→ **TASK DETAILS**
Copy exactly, leaving out every image, the lines from the one with "Build this scene" through the one with "COL=S.collection", inclusive.

→ **GIVEN RECORDS**

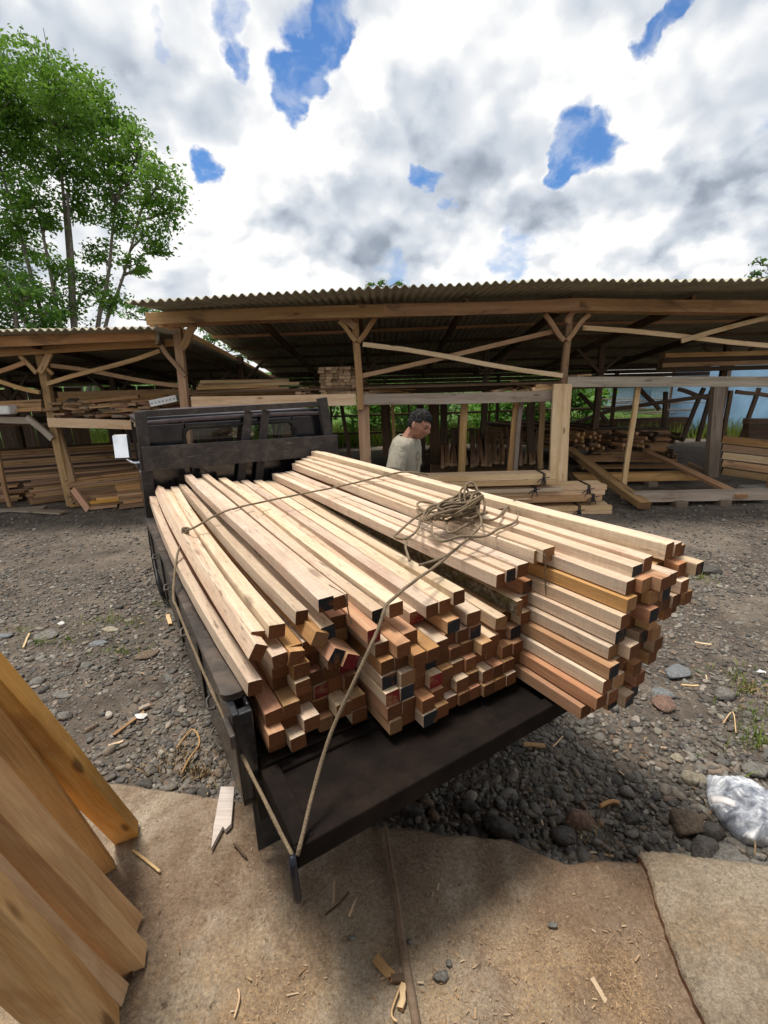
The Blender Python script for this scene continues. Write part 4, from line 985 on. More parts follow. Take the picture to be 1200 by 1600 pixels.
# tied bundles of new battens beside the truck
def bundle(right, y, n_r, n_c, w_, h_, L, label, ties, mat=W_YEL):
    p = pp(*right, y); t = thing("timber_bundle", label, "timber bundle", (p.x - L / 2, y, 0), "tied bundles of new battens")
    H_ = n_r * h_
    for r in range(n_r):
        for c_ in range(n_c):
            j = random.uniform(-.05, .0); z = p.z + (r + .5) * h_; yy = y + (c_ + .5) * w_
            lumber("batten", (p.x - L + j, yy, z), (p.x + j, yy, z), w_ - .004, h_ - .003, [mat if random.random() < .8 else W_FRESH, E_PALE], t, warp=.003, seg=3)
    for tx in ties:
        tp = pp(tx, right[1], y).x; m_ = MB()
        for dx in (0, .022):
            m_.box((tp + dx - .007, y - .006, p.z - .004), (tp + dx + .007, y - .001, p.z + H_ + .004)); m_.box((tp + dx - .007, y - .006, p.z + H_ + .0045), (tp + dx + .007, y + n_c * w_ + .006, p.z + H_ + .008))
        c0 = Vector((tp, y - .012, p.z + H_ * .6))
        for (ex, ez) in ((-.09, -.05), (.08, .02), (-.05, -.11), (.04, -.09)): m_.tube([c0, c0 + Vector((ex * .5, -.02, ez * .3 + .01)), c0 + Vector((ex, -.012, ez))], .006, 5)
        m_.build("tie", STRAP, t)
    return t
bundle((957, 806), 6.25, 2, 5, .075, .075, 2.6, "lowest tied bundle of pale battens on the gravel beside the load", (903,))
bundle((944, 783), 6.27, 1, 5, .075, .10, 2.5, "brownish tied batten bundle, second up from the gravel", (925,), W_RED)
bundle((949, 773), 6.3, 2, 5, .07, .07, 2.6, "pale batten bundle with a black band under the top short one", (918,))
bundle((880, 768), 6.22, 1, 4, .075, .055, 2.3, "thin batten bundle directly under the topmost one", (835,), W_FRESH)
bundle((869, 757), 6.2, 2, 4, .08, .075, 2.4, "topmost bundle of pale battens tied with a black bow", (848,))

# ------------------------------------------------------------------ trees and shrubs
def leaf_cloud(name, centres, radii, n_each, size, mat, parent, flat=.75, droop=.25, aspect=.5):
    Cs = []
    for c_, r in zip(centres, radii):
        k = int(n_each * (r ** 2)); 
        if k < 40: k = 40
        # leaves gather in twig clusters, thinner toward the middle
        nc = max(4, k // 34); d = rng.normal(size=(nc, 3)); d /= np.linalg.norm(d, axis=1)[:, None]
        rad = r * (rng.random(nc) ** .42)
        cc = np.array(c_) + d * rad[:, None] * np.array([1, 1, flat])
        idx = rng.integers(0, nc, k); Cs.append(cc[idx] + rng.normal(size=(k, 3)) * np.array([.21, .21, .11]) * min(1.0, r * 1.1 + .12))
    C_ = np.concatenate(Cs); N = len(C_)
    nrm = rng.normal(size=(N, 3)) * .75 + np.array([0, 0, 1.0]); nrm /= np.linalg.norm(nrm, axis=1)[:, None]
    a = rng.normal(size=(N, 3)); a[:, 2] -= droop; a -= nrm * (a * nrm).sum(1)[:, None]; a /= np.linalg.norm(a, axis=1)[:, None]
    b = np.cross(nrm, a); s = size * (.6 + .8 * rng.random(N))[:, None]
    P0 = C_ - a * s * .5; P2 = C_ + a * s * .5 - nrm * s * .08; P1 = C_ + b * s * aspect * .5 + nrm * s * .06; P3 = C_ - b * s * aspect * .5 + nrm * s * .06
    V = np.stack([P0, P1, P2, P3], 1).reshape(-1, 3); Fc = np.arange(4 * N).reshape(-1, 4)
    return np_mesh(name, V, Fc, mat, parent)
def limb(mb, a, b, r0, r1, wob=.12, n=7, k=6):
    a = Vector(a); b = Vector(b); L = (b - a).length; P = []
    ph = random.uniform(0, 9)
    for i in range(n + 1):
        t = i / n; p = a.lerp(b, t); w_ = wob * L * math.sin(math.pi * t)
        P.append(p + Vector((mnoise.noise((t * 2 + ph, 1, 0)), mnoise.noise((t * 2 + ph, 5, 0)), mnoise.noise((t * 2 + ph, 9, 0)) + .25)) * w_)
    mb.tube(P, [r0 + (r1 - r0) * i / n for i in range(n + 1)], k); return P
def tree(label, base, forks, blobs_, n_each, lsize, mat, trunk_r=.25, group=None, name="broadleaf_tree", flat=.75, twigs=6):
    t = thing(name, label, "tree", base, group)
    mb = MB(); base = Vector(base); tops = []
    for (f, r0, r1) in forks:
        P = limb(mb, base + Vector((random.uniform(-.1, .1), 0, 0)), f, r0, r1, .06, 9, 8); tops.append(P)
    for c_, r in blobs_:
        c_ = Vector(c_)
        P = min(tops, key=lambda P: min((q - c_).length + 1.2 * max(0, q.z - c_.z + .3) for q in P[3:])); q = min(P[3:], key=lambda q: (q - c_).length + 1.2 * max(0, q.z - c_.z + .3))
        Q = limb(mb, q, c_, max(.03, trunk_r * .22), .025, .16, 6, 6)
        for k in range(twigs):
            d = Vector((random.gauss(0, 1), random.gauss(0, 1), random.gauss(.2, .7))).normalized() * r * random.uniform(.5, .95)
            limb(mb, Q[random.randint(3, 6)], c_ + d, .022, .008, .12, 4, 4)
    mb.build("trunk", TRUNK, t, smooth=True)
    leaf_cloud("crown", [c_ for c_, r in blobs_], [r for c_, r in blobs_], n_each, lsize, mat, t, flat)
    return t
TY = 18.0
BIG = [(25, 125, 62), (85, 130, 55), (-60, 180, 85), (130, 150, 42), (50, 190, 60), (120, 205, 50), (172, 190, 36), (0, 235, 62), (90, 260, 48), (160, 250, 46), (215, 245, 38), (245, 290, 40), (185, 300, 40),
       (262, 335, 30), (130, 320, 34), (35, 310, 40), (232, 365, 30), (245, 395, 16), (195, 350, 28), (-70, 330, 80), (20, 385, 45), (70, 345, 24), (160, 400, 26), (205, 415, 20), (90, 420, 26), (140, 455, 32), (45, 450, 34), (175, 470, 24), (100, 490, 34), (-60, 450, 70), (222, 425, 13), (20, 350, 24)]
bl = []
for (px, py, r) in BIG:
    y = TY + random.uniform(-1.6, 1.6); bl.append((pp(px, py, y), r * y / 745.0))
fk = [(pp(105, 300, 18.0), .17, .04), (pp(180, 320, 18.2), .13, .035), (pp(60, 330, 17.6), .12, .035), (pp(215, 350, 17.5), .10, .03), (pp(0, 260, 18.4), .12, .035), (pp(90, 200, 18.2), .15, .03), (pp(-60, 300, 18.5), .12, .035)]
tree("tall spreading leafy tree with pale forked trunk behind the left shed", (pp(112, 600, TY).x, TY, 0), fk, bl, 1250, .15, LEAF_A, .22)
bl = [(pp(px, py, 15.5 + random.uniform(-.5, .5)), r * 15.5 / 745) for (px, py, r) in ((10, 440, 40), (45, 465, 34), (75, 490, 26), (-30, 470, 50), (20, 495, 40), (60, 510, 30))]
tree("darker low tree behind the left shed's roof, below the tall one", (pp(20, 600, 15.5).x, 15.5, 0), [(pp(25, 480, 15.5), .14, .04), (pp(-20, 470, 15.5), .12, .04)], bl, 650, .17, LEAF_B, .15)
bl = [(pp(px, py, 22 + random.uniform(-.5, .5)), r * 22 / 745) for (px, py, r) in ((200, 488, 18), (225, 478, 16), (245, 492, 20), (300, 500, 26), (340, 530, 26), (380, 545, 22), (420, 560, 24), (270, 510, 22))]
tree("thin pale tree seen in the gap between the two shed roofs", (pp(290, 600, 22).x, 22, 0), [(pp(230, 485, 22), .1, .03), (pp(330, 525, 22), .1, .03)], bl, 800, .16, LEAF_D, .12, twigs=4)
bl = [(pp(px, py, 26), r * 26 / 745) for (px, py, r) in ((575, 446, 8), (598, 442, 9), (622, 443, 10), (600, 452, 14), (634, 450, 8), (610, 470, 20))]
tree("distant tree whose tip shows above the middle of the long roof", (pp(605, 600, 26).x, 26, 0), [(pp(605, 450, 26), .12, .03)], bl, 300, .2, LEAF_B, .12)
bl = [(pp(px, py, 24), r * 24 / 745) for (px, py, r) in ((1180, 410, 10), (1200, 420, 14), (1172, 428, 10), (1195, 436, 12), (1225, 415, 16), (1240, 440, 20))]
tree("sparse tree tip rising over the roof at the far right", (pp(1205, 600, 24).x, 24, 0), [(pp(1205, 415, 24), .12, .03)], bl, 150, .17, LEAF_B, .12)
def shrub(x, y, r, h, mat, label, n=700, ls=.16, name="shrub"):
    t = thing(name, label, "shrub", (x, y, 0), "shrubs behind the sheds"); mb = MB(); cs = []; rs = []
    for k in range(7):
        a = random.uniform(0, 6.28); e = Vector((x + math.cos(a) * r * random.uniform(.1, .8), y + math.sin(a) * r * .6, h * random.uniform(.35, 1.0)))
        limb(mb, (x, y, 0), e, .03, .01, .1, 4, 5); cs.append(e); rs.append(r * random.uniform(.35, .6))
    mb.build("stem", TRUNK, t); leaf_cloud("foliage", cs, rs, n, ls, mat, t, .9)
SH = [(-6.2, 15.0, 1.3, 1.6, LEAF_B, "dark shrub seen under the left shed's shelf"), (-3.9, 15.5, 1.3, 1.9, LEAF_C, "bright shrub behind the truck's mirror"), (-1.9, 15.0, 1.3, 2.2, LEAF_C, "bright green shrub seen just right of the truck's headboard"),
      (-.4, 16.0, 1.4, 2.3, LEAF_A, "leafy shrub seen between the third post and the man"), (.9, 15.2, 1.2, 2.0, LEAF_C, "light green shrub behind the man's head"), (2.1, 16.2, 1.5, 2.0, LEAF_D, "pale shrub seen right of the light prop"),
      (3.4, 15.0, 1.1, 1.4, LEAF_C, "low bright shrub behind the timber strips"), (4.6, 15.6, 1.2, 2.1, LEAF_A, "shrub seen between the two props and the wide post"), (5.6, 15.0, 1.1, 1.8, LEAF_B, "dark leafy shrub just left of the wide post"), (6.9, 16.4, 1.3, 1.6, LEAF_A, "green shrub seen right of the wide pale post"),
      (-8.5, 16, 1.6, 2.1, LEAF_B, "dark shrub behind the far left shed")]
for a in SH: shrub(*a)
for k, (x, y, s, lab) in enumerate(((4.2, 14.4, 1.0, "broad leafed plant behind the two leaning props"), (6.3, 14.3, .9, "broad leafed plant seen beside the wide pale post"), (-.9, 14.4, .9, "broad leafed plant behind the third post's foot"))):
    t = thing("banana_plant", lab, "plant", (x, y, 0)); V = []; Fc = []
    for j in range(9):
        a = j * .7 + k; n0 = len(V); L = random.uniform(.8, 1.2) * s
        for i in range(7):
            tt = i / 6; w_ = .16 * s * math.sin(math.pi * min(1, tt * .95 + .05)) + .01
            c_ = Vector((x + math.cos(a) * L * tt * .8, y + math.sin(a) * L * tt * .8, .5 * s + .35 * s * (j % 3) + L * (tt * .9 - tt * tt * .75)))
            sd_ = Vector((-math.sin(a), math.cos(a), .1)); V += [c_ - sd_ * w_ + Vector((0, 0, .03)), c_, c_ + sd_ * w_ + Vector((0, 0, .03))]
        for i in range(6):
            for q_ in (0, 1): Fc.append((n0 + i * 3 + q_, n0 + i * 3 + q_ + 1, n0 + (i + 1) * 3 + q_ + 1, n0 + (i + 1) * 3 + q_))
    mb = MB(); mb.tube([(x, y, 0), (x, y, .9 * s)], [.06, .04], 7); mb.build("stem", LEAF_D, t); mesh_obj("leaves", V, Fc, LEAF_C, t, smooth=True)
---
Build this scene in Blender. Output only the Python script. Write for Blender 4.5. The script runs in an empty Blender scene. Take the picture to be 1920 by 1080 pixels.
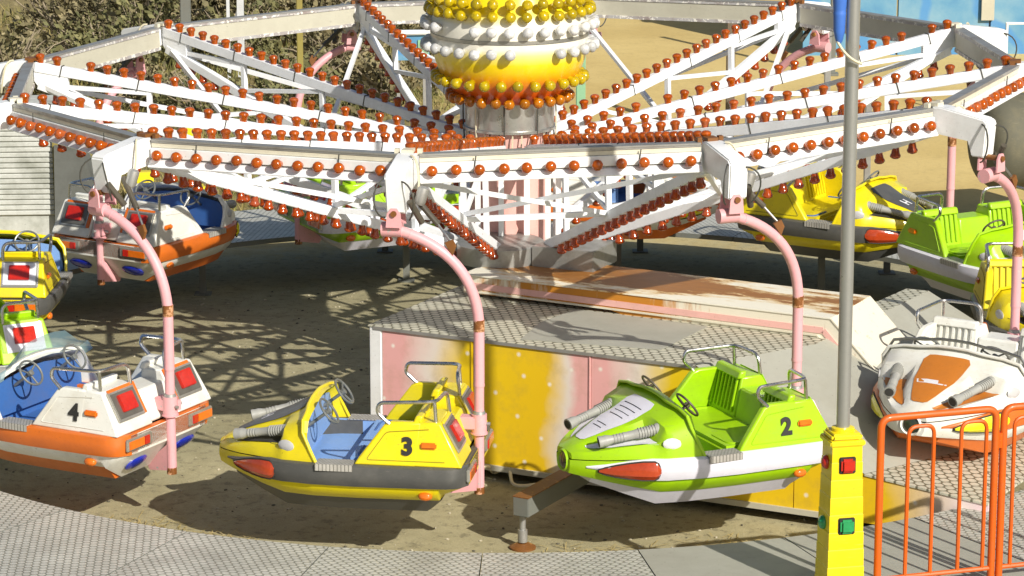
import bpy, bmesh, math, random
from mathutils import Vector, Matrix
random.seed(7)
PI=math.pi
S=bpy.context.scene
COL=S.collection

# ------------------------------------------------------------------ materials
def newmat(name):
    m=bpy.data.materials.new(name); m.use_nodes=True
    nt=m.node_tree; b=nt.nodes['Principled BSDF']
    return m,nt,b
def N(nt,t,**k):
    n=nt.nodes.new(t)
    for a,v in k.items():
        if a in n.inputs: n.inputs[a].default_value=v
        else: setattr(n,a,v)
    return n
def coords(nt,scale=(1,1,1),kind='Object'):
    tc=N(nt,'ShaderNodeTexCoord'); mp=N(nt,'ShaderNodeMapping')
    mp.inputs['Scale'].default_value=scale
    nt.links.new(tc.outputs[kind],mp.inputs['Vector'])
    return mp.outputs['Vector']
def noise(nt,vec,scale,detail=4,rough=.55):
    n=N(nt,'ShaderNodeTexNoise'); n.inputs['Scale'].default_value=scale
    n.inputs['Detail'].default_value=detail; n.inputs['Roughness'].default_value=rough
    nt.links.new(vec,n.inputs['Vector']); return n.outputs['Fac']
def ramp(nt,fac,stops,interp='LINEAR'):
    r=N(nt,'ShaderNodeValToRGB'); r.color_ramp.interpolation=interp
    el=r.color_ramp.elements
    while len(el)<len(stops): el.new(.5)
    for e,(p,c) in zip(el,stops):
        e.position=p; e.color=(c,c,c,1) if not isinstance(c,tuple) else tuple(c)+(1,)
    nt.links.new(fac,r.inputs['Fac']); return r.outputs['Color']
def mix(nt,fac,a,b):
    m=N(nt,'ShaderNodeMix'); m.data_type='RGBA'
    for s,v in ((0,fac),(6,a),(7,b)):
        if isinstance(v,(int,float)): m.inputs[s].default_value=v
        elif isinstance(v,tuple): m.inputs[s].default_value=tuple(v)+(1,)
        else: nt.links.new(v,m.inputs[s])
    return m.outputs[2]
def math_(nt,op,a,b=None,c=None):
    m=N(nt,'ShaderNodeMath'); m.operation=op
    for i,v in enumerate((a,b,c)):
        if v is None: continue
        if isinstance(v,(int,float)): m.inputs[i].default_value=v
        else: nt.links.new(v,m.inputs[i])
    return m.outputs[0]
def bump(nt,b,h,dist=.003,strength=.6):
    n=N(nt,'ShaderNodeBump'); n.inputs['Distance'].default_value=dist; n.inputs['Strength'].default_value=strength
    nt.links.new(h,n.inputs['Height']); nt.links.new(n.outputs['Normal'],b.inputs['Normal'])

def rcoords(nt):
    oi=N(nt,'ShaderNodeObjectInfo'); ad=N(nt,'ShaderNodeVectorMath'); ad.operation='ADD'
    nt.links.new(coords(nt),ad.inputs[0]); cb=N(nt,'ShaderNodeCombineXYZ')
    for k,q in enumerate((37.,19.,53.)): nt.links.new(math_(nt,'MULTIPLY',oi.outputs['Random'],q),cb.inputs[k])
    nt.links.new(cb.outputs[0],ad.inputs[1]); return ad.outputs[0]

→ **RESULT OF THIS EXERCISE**
Build this scene in Blender. Output only the Python script. Write for Blender 4.5. The script runs in an empty Blender scene. Take the picture to be 1920 by 1080 pixels.
import bpy, bmesh, math, random
from mathutils import Vector, Matrix
random.seed(7)
PI=math.pi
S=bpy.context.scene
COL=S.collection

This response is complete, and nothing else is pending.